I would like to track this channel and see how it evolves. Any customers out there, who would like to share their first hand experience of using this.

Travel and Innovation

Paul Sloane in his recent newsletter says “Recently I visited the beautiful city of Antwerp and while there I filled my car at a fully automated petrol station.  There was no attendant and no shop.  You just put your credit card into the machine and then fill up.  It reminded me of two innovation lessons.  You can always get innovative ideas by traveling because people in other countries solve problems in different ways.  Secondly a good way to innovate is by eliminating things – in this case the attendant and the shop.”

Now what this small note tells me is that traveling to a new place can fuel your innovation quotient. You can pick up ideas from the way people in this country live and deal with the inherent problems that they have in their system. For example visitors to India can pick up a tip or two on Jugaad. The moment you are in an environment other than you live in, you start seeing the things that are obviously different from your own. It reminds me that a few years back I was traveling in Bhutan and I realized there not many shops selling clothes or garments. In fact the small number of shops that did have clothes were not the clothes common people were wearing there and were obviously meant for the high end visitors. Upon enquiry I figured out that most people there weave their own clothes, which may seem very primitive to most of us, but it is the way of life there. Now you never know when this brainwave strikes someone and they make this idea of weaving your own cloth popular and it may become a fashion statement to wear self woven clothes. 

Secondly, the difference between how you operate and how they operate can give you the models or small tricks to use while doing a formal idea generation, like the author picked up the idea of elimination which can be and is used popularly in product designs. 

On a lighter note, this tells is that a true professional will always find his subject’s angle no matter he or she is, working or on vacation.

Rewarding Failed Efforts

I was reading the book Tata – The evolution of a corporate brand by Morgen Witzel and read about this concept that the group follows called ‘Dare to Try’. This is an award that is given to innovations done by the teams anywhere in the group, which are pathbreaking but did not take off in the marketplace. Couple of  examples mentioned in the book are:
  1. Plastic doors for cars
  2. Flavor capsule for tea, that you can carry with you.

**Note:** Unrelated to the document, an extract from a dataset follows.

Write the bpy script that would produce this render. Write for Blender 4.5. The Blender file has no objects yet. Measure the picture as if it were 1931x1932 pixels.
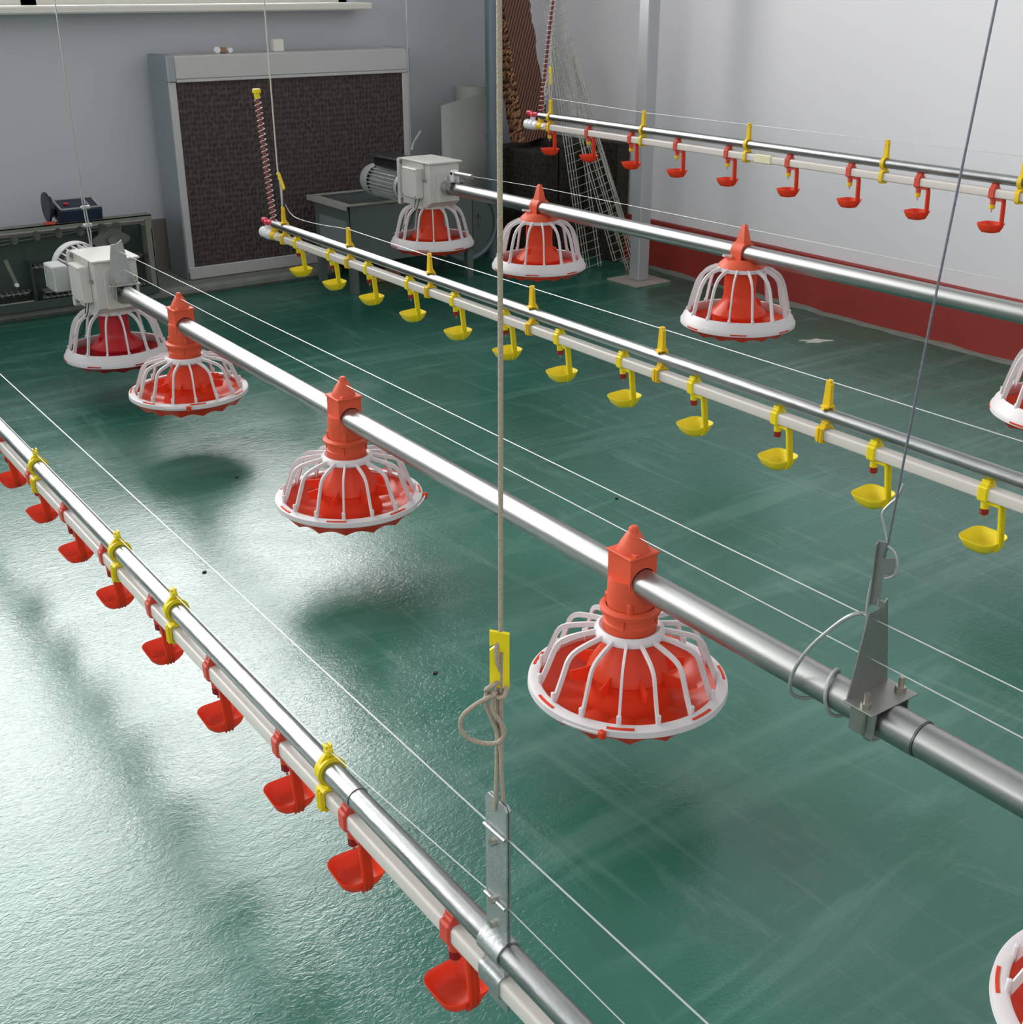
import bpy, math, random
from math import sin, cos, pi, radians
from mathutils import Vector, Matrix
random.seed(7)
SC = bpy.context.scene
COL = SC.collection
H = 1.22                       # camera height above the floor
ORD = ['first', 'second', 'third', 'fourth', 'fifth', 'sixth', 'seventh', 'eighth', 'ninth', 'tenth', 'eleventh', 'twelfth', 'thirteenth']

# ------------------------------------------------------------------ materials
def new_mat(name):
    m = bpy.data.materials.new(name); m.use_nodes = True
    nt = m.node_tree
    return m, nt, nt.nodes['Principled BSDF']

def mat(name, col, rough=.45, metal=0.0, var=.12, nscale=30, bump=0.0, bscale=200, rvar=.08, stretch=(1, 1, 1), spec=.5, coat=0, transl=0):
    m, nt, b = new_mat(name)
    N, L = nt.nodes, nt.links
    tc = N.new('ShaderNodeTexCoord'); mp = N.new('ShaderNodeMapping'); mp.inputs['Scale'].default_value = stretch
    L.new(tc.outputs['Object'], mp.inputs[0])
    no = N.new('ShaderNodeTexNoise'); no.inputs['Scale'].default_value = nscale; no.inputs['Detail'].default_value = 5
    L.new(mp.outputs[0], no.inputs['Vector'])
    mx = N.new('ShaderNodeMix'); mx.data_type = 'RGBA'
    c1 = [max(0, c * (1 - var)) for c in col]; c2 = [min(1, c * (1 + var)) for c in col]
    mx.inputs['A'].default_value = (*c1, 1); mx.inputs['B'].default_value = (*c2, 1)
    L.new(no.outputs['Fac'], mx.inputs['Factor']); L.new(mx.outputs['Result'], b.inputs['Base Color'])
    mr = N.new('ShaderNodeMapRange'); mr.inputs['To Min'].default_value = max(.02, rough - rvar); mr.inputs['To Max'].default_value = min(1, rough + rvar)
    L.new(no.outputs['Fac'], mr.inputs['Value']); L.new(mr.outputs[0], b.inputs['Roughness'])
    b.inputs['Metallic'].default_value = metal
    b.inputs['Specular IOR Level'].default_value = spec
    if coat: b.inputs['Coat Weight'].default_value = coat
    if bump:
        n2 = N.new('ShaderNodeTexNoise'); n2.inputs['Scale'].default_value = bscale; n2.inputs['Detail'].default_value = 4
        L.new(mp.outputs[0], n2.inputs['Vector'])
        bp = N.new('ShaderNodeBump'); bp.inputs['Strength'].default_value = bump; bp.inputs['Distance'].default_value = .002
        L.new(n2.outputs['Fac'], bp.inputs['Height']); L.new(bp.outputs[0], b.inputs['Normal'])
    if transl:
        tr = N.new('ShaderNodeBsdfTranslucent'); ms = N.new('ShaderNodeMixShader'); ms.inputs[0].default_value = transl
        tr.inputs[0].default_value = (*[min(1, c * 1.25) for c in col], 1)
        out = N['Material Output']
        L.new(b.outputs[0], ms.inputs[1]); L.new(tr.outputs[0], ms.inputs[2]); L.new(ms.outputs[0], out.inputs[0])
    return m

M = {}
M['red'] = mat('red_orange_plastic', (.86, .085, .030), .34, var=.08, nscale=14, bump=.12, bscale=60, spec=.4, transl=.34)
M['redneck'] = mat('dull_red_orange_plastic', (.72, .095, .038), .52, var=.10, nscale=18, bump=.15, bscale=150, spec=.4)
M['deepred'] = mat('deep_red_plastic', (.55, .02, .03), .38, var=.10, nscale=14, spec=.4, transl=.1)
M['darkred'] = mat('dark_red_nipple_plastic', (.25, .012, .012), .4, spec=.4)
M['clipred'] = mat('matt_red_clip_plastic', (.62, .075, .045), .5, var=.12, spec=.4)
M['handle'] = mat('pink_red_valve_plastic', (.66, .03, .07), .35)
M['white'] = mat('white_plastic', (.80, .76, .77), .40, var=.04, spec=.4, transl=.08)
M['yellow'] = mat('yellow_plastic', (.92, .74, .018), .38, var=.06, spec=.4, transl=.15)
M['amber'] = mat('amber_yellow_plastic', (.80, .53, .012), .42, var=.12, spec=.4)
M['pvc'] = mat('cream_white_pvc', (.66, .62, .57), .35, var=.04, nscale=6, stretch=(1, .1, 1), spec=.5)
M['cream'] = mat('cream_plastic_coupling', (.74, .69, .48), .4, var=.05)
M['pvcwhite'] = mat('bright_white_pvc_fitting', (.80, .80, .82), .3, var=.03)
M['galvpipe'] = mat('galvanised_pipe', (.35, .36, .36), .34, metal=1, var=.18, nscale=50, bump=.15, bscale=240, rvar=.12, stretch=(1, .25, 1))
M['feedpipe'] = mat('smooth_steel_feed_pipe', (.42, .425, .415), .38, metal=1, var=.07, nscale=22, bump=.05, bscale=300, rvar=.08, stretch=(1, .08, 1))
M['galv'] = mat('spangled_galvanised_plate', (.46, .48, .48), .42, metal=.85, var=.22, nscale=140, bump=.2, bscale=220, rvar=.12)
M['steel'] = mat('grey_pressed_steel', (.33, .33, .31), .40, metal=.85, var=.12, nscale=60, bump=.05)
M['bolt'] = mat('zinc_bolt', (.42, .40, .34), .35, metal=.9, var=.2, nscale=120)
M['wire'] = mat('thin_steel_wire', (.50, .51, .51), .4, metal=.5, var=.05)
M['cable'] = mat('twisted_dark_steel_cable', (.20, .20, .24), .45, metal=.6, var=.35, nscale=300)
M['greycable'] = mat('twisted_grey_steel_cable', (.42, .44, .44), .45, metal=.6, var=.3, nscale=300)
M['rope'] = mat('beige_braided_rope', (.42, .35, .27), .9, var=.28, nscale=420, bump=.8, bscale=500)
M['cord'] = mat('pale_cord', (.60, .56, .48), .85, var=.12, nscale=420, bump=.5, bscale=500)
M['boxpaint'] = mat('off_white_enamel_box', (.62, .61, .565), .38, var=.05, nscale=8, bump=.05, bscale=60)
M['motorgrey'] = mat('silver_grey_motor_casting', (.50, .52, .51), .40, metal=.25, var=.08)
M['motorwhite'] = mat('white_enamel_motor_casting', (.66, .66, .66), .38, var=.05)
M['black'] = mat('black_plastic', (.018, .019, .021), .35, var=.2)
M['glossblack'] = mat('glossy_black_lid', (.03, .031, .033), .16, var=.1)
M['rubber'] = mat('black_rubber_cable', (.012, .012, .012), .6)
M['alu'] = mat('matt_aluminium_profile', (.56, .55, .545), .42, metal=.35, var=.05, nscale=5, stretch=(1, .2, 1))
M['alublue'] = mat('blue_grey_sheet_metal', (.33, .37, .39), .42, metal=.5, var=.10, nscale=10)
M['crate'] = mat('green_grey_sheet_steel', (.055, .078, .066), .5, metal=.3, var=.3, nscale=7, bump=.1, bscale=30)
M['crateledge'] = mat('khaki_grey_painted_ledge', (.20, .21, .165), .5, metal=.1, var=.12, nscale=9)
M['darksteel'] = mat('dark_oily_steel', (.20, .21, .19), .42, metal=.7, var=.3, nscale=60)
M['blue'] = mat('navy_blue_machine_paint', (.014, .022, .045), .42, var=.3, nscale=20)
M['tank'] = mat('dull_galvanised_tank', (.15, .19, .18), .48, metal=.45, var=.22, nscale=9, bump=.05)
M['tankrim'] = mat('pale_galvanised_rim', (.42, .42, .36), .5, metal=.3, var=.15, nscale=12)
M['downpipe'] = mat('blue_grey_painted_pipe', (.15, .20, .225), .34, metal=.3, var=.12, nscale=8, stretch=(1, 1, .1))
M['post'] = mat('grey_painted_steel_post', (.50, .515, .53), .4, metal=.25, var=.05, nscale=6, stretch=(1, 1, .2))
M['plate'] = mat('scuffed_beige_base_plate', (.40, .35, .31), .7, var=.18, nscale=20)
M['sheet'] = mat('pale_plastic_sheet', (.36, .37, .34), .55, var=.05, nscale=4)
M['wood'] = mat('raw_wood_block', (.32, .17, .09), .8, var=.3, nscale=12, stretch=(1, 8, 8))
M['rackwire'] = mat('pale_galvanised_rack_wire', (.48, .49, .42), .45, metal=.3, var=.1)
M['hose'] = mat('red_brown_breather_tube', (.22, .035, .03), .35, var=.15)
M['coil'] = mat('white_coil_spring', (.80, .74, .73), .4, var=.05)
M['redbase'] = mat('chipped_red_skirting_paint', (.33, .034, .026), .55, var=.18, nscale=5, bump=.25, bscale=25)
M['concrete'] = mat('rough_pale_concrete', (.20, .21, .18), .85, var=.32, nscale=14, bump=.7, bscale=45)
M['dado'] = mat('grey_brown_render_band', (.21, .185, .165), .75, var=.12, nscale=6, bump=.2, bscale=50)
M['barespot'] = mat('pale_scuffed_concrete', (.55, .54, .48), .8, var=.12)
M['speck'] = mat('dark_debris', (.015, .018, .016), .8)
M['frame'] = mat('cream_window_frame', (.78, .75, .68), .45, var=.04)
M['ceiling'] = mat('pale_ceiling_sheet', (.55, .56, .56), .7, var=.05, nscale=3)

def honey_mat(name, base, dark, ang, sc, hollow):
    m, nt, b = new_mat(name); N, L = nt.nodes, nt.links
    tc = N.new('ShaderNodeTexCoord'); mp = N.new('ShaderNodeMapping')
    mp.inputs['Rotation'].default_value = (0, ang, 0); mp.inputs['Scale'].default_value = sc
    L.new(tc.outputs['Object'], mp.inputs[0])
    if hollow == 'wave':
        w = N.new('ShaderNodeTexWave'); w.wave_type = 'BANDS'; w.bands_direction = 'X'; w.inputs['Scale'].default_value = 1
        w.inputs['Distortion'].default_value = .6; w.inputs['Detail'].default_value = 1; out = w.outputs['Fac']
    else:
        w = N.new('ShaderNodeTexVoronoi'); w.feature = 'SMOOTH_F1'; w.inputs['Scale'].default_value = 1; w.inputs['Randomness'].default_value = .45; out = w.outputs['Distance']
    L.new(mp.outputs[0], w.inputs['Vector'])
    cr = N.new('ShaderNodeValToRGB'); cr.color_ramp.elements[0].color = (*dark, 1); cr.color_ramp.elements[1].color = (*base, 1)
    cr.color_ramp.elements[0].position = .06; cr.color_ramp.elements[1].position = .26 if hollow == 'wave' else .7
    L.new(out, cr.inputs[0]); L.new(cr.outputs[0], b.inputs['Base Color']); b.inputs['Roughness'].default_value = .8
    bp = N.new('ShaderNodeBump'); bp.inputs['Strength'].default_value = .8; bp.inputs['Distance'].default_value = .012
    L.new(out, bp.inputs['Height']); L.new(bp.outputs[0], b.inputs['Normal'])
    return m
M['pad'] = honey_mat('dark_brown_cooling_pad', (.105, .080, .074), (.030, .021, .020), 0.0, (58, 58, 46), 'cell')
M['plank'] = honey_mat('red_brown_corrugated_pad', (.30, .135, .088), (.045, .016, .010), radians(-32), (19, 19, 19), 'wave')
M['plankedge'] = mat('golden_brown_pad_edge', (.44, .22, .095), .8, var=.5, nscale=60)
M['block'] = honey_mat('blackish_brown_corrugated_block', (.058, .043, .03), (.008, .006, .005), 0.0, (50, 50, 42), 'cell')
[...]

Imagine having a Ginger capsule that you can carry in your pocket, and use as and when you want. I know there used to be drops that I bought from Kerala sometime back, but then being liquid it was difficult to carry them.
Interestingly, an article by Sam Swaminathan in Mckinsey’s MIX ( Management Innovation Exchange), also mentions creating a space for employees to share their mistakes and rewarding few of them based on some criteria.
Now what happens is, essentially employees get a message that failing in an attempt is fine and will not work against them in the organization. I am not sure if people would really want to be rewarded for mistakes, but it does give confidence to everyone to try and explore the ideas in their heads. It can create an environment of openness as ideas can get evaluated from various angles by various people and in a modified form, idea may still see the light of the day or cross-pollinate other ideas.
Do you know any other examples of the organizations doing this formally?